DATA FOR THIS EXERCISE:
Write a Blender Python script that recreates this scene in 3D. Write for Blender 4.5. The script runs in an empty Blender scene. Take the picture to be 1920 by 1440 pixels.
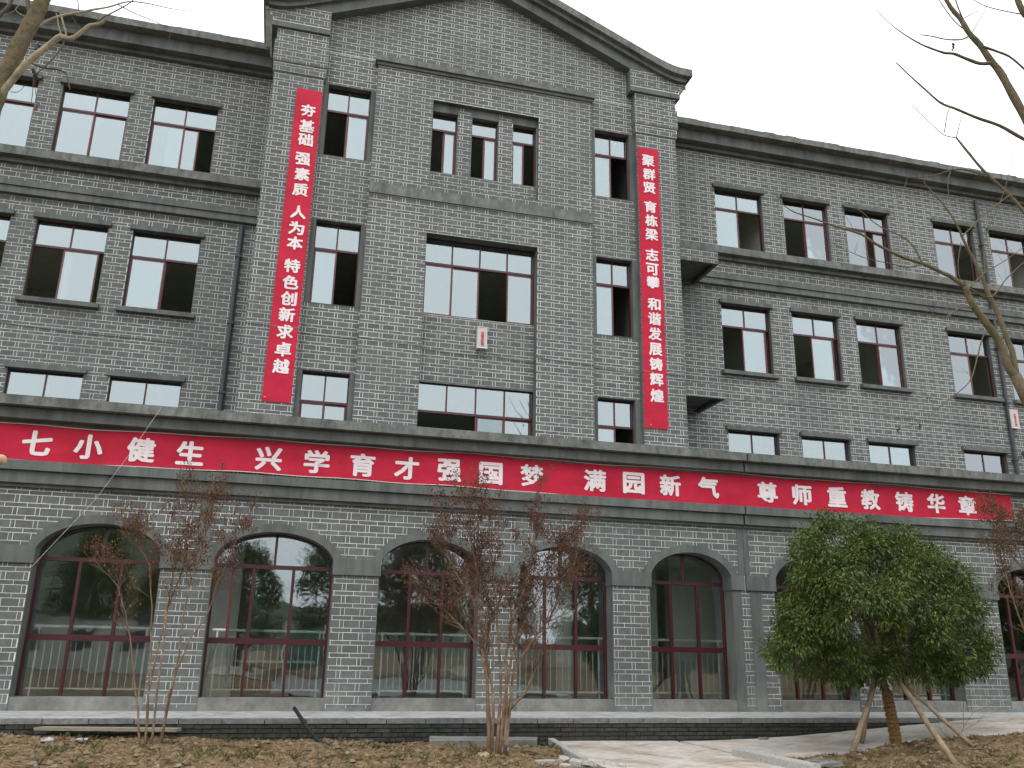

--

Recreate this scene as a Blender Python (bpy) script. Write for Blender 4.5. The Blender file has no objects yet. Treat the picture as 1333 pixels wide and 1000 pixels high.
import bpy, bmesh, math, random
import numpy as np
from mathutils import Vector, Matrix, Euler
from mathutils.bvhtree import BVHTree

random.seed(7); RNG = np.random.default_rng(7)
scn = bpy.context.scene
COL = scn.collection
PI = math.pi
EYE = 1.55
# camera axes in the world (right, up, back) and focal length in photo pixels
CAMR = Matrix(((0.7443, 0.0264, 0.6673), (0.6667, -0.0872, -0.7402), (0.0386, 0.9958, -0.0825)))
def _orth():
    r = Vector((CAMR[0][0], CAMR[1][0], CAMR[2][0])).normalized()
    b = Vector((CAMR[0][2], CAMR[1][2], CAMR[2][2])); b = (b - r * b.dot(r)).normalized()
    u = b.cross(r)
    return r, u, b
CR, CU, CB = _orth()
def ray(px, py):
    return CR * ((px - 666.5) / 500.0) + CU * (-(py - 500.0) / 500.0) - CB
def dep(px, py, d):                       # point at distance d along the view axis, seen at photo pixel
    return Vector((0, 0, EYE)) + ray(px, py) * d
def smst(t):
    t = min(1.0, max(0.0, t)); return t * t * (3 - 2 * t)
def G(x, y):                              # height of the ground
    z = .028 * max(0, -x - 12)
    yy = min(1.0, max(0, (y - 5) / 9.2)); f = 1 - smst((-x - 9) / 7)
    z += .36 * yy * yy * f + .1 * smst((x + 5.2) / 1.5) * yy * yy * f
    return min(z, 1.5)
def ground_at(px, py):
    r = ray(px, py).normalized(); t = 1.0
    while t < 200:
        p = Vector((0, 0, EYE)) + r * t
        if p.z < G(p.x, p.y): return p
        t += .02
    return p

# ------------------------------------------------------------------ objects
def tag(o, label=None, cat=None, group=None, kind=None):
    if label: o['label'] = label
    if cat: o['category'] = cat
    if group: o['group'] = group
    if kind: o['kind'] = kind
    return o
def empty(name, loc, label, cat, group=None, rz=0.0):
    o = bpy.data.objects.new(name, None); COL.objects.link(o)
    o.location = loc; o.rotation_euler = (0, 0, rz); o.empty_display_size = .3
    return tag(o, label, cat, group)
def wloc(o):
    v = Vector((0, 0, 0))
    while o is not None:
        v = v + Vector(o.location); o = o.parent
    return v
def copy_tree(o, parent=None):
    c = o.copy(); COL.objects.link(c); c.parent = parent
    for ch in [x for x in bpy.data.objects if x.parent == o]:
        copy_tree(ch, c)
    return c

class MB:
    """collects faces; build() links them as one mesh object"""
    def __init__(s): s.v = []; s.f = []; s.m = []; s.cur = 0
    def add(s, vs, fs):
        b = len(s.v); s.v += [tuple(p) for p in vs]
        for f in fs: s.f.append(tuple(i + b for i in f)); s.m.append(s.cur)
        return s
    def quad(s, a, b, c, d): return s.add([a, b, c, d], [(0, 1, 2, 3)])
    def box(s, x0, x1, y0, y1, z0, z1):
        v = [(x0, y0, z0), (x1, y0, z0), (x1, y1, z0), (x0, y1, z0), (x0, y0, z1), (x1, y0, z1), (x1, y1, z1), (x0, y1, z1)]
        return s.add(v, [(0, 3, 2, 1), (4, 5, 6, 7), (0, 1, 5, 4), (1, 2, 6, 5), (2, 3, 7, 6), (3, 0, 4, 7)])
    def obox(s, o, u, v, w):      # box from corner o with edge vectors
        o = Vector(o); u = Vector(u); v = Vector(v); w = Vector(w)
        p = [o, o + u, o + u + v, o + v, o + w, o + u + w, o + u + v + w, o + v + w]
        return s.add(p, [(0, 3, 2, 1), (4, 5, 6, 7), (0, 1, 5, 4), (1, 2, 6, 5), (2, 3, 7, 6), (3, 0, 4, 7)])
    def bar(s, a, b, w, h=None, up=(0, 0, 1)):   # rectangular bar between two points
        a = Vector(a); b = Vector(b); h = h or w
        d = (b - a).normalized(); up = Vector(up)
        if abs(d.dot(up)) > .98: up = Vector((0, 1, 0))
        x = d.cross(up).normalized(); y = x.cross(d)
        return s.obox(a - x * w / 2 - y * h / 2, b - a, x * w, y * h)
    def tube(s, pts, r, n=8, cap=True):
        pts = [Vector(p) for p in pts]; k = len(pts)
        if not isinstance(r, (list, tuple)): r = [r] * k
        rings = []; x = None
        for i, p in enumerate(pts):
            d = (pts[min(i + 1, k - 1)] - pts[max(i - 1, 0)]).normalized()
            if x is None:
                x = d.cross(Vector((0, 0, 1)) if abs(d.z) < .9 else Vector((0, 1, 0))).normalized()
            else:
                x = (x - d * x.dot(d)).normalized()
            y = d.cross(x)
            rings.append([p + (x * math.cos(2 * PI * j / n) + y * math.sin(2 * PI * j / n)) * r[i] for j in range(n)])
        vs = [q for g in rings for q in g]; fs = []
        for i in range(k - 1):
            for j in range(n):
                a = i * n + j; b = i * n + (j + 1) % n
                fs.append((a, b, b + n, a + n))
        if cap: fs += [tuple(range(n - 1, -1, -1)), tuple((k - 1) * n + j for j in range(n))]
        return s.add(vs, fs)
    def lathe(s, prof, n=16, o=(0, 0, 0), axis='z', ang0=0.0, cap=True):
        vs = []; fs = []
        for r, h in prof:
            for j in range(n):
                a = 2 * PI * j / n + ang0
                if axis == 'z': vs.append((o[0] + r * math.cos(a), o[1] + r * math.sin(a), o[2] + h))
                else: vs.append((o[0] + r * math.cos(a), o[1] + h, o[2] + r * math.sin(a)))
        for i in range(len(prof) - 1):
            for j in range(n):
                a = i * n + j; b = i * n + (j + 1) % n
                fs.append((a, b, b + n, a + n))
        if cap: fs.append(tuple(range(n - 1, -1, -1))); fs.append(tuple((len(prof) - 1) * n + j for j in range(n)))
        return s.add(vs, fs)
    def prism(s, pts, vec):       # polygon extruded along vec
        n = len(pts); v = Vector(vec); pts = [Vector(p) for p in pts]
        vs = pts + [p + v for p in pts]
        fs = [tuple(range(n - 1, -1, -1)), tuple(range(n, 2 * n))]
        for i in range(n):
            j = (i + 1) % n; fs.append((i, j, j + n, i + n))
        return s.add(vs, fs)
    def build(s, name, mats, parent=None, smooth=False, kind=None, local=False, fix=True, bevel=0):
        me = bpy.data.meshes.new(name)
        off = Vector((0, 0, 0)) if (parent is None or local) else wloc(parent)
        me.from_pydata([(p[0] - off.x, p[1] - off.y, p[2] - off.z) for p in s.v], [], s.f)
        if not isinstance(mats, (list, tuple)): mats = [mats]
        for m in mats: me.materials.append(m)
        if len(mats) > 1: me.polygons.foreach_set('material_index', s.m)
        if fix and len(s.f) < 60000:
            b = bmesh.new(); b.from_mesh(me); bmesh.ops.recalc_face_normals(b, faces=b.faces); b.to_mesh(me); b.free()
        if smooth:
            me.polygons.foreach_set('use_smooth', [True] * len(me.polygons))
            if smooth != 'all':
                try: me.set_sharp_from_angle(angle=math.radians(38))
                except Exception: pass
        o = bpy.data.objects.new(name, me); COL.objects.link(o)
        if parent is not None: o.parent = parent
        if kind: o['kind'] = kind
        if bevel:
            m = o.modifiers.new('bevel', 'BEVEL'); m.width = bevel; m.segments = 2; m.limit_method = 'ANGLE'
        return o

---

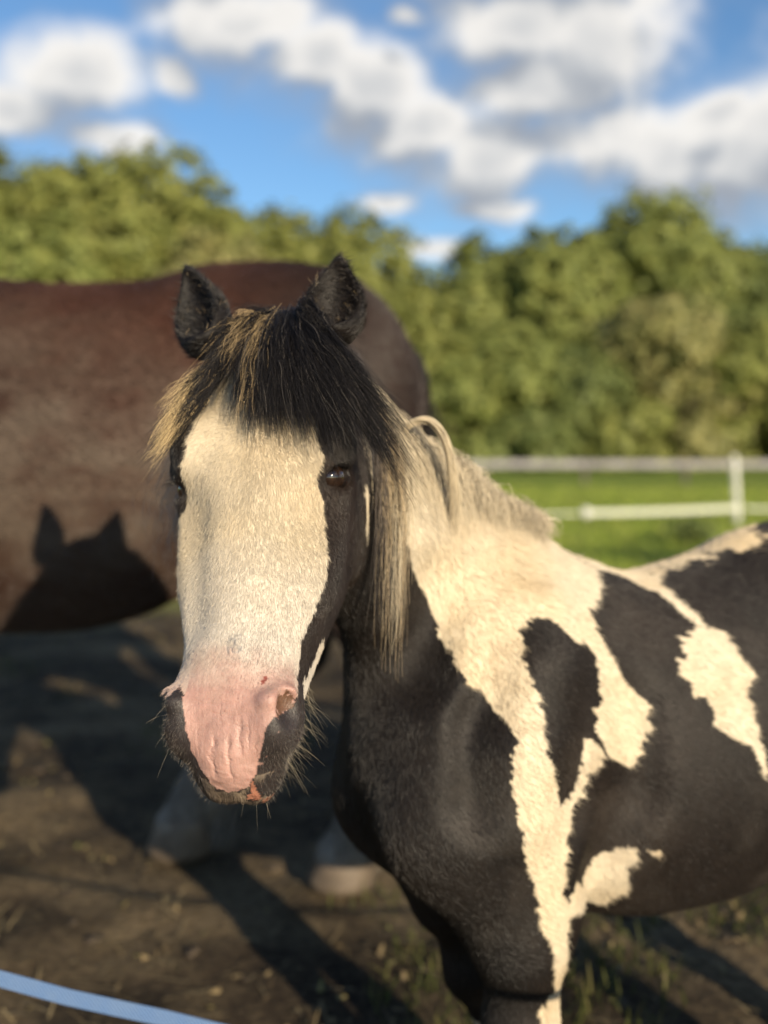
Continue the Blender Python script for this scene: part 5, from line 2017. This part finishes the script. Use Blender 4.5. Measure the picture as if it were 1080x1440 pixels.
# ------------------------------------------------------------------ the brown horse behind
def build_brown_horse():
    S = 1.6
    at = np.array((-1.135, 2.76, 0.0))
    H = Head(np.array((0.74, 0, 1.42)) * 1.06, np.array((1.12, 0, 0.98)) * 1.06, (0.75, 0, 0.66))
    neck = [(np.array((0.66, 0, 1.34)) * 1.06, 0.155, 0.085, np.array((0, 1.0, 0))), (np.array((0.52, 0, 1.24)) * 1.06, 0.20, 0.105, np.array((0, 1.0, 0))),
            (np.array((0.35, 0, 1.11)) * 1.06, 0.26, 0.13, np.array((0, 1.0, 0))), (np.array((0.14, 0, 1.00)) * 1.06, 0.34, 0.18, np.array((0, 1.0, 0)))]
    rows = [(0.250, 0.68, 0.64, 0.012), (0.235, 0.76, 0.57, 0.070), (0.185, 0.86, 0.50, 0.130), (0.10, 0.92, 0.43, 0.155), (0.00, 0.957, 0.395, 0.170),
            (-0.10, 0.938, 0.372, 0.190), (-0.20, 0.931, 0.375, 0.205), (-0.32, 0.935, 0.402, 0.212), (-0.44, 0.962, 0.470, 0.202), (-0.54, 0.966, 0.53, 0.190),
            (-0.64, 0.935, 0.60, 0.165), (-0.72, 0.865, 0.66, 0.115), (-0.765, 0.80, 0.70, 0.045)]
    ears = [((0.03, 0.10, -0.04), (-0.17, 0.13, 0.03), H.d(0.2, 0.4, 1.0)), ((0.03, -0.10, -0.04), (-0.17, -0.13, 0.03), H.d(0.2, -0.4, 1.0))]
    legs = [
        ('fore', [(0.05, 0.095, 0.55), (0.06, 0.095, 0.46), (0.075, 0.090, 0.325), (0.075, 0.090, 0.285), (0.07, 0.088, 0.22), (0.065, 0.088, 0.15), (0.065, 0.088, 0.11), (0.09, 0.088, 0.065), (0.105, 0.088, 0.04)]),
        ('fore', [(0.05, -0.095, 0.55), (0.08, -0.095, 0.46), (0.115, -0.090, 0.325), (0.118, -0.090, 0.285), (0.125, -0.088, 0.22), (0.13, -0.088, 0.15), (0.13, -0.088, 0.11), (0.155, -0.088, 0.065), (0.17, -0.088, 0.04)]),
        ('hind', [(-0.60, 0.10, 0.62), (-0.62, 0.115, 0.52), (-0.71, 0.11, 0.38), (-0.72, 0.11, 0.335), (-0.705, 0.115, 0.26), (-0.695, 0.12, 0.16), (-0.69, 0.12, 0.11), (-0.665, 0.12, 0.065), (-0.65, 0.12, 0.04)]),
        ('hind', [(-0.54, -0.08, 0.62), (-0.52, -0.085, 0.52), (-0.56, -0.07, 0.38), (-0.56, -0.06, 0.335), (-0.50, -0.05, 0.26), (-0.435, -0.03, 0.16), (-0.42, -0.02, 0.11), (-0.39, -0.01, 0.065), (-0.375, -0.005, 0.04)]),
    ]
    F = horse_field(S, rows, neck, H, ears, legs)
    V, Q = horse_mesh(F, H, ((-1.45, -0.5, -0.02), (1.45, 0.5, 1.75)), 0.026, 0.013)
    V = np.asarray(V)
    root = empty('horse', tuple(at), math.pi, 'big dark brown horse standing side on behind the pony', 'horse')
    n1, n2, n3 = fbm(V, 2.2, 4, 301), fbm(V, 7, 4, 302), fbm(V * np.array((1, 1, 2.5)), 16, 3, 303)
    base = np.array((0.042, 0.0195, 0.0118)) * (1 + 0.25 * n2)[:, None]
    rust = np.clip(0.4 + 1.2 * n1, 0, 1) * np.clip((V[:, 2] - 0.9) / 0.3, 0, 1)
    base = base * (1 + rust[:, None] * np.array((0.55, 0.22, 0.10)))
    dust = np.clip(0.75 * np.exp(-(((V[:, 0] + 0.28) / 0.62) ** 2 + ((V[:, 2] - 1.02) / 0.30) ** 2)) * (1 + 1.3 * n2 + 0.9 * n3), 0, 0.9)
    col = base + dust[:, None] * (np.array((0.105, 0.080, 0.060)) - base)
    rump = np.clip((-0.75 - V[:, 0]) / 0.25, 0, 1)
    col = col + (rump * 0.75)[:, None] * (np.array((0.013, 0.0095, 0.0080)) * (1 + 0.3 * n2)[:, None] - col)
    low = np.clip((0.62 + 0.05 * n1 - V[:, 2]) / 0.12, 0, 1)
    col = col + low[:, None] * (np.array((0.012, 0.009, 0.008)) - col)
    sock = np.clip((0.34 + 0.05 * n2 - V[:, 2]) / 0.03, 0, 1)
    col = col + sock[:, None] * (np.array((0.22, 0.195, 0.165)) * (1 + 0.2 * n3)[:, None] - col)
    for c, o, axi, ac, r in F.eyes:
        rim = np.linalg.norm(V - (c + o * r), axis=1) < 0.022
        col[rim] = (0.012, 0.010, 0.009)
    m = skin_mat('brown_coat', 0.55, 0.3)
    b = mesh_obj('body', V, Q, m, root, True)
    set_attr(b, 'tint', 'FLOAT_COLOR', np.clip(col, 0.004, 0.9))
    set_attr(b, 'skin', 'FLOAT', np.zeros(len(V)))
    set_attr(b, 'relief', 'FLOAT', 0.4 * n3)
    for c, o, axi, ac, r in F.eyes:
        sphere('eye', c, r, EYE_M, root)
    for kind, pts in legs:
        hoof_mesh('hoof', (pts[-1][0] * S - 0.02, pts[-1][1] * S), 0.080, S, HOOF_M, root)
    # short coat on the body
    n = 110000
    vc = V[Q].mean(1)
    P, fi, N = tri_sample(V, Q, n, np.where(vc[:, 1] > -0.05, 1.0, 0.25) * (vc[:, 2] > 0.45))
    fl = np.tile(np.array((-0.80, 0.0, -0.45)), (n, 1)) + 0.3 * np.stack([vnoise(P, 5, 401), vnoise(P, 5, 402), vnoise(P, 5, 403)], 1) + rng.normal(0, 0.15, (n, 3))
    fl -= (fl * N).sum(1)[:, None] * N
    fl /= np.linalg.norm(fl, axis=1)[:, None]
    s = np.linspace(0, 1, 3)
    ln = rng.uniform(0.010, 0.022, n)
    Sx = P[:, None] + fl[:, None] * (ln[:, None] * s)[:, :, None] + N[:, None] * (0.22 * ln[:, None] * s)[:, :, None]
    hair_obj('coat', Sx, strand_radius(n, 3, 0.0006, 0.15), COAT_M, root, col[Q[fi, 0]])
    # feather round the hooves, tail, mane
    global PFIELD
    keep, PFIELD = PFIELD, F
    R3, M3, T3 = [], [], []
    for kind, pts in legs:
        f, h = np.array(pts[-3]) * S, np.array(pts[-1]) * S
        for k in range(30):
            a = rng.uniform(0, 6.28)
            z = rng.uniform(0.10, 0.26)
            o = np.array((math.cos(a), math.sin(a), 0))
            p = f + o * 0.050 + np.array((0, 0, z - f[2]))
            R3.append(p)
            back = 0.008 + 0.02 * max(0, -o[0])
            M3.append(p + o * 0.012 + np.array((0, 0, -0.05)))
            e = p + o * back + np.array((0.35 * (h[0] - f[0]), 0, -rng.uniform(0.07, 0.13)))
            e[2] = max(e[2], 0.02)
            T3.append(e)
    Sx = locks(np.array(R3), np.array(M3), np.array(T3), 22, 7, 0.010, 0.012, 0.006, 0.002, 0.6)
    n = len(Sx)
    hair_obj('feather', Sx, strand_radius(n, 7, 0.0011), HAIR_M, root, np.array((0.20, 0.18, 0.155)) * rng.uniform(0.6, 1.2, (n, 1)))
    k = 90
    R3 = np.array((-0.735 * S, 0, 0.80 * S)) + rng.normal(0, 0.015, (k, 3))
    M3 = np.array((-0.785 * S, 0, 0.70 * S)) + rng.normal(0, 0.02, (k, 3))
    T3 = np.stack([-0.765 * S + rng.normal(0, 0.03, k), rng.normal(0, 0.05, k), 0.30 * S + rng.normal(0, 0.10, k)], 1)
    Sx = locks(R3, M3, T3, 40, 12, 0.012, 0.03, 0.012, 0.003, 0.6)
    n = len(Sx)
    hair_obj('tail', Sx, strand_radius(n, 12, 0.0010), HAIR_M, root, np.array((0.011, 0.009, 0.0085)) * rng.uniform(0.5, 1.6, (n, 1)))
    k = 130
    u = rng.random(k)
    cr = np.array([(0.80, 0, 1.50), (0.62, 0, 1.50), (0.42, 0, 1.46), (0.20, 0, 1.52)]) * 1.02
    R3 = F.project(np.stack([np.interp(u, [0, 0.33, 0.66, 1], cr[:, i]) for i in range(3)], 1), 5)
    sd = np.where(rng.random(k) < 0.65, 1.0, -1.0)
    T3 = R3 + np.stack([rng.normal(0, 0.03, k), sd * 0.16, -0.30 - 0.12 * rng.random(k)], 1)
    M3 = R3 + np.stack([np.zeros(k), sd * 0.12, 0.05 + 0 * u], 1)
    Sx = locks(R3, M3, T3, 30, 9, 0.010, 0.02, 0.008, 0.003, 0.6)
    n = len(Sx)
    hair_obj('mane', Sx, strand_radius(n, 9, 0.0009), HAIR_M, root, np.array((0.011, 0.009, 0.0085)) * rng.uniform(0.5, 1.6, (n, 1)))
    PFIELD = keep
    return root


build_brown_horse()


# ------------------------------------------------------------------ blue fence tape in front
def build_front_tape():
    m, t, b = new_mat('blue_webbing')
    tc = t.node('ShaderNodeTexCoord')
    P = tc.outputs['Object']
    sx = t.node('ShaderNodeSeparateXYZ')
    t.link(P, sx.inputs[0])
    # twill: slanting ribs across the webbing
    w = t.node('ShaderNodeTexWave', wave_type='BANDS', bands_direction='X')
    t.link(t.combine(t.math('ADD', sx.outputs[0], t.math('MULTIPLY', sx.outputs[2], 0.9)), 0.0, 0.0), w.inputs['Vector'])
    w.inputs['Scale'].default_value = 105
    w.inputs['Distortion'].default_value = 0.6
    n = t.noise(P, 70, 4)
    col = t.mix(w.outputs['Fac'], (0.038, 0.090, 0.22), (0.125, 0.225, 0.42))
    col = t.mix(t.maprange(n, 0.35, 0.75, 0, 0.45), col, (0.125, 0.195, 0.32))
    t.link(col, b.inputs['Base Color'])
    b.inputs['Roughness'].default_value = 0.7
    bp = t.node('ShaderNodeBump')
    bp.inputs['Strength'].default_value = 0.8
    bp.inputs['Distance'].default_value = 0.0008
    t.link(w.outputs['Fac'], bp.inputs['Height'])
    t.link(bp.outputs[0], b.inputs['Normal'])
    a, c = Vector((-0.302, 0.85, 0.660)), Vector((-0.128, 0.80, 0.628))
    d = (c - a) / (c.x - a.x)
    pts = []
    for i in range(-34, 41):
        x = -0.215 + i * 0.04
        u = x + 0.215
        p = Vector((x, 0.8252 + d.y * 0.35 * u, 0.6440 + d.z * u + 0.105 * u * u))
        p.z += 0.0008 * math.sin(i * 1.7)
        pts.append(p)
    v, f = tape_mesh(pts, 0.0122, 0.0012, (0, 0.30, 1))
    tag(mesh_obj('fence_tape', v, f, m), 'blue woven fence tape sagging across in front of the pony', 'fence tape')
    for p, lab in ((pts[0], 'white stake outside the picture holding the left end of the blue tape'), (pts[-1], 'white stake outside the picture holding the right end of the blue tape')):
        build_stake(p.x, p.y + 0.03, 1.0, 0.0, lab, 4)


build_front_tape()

SHORT PROBLEM: Across the entries, how many lines hold the word "clip"? Say only the number.

RESULT: 6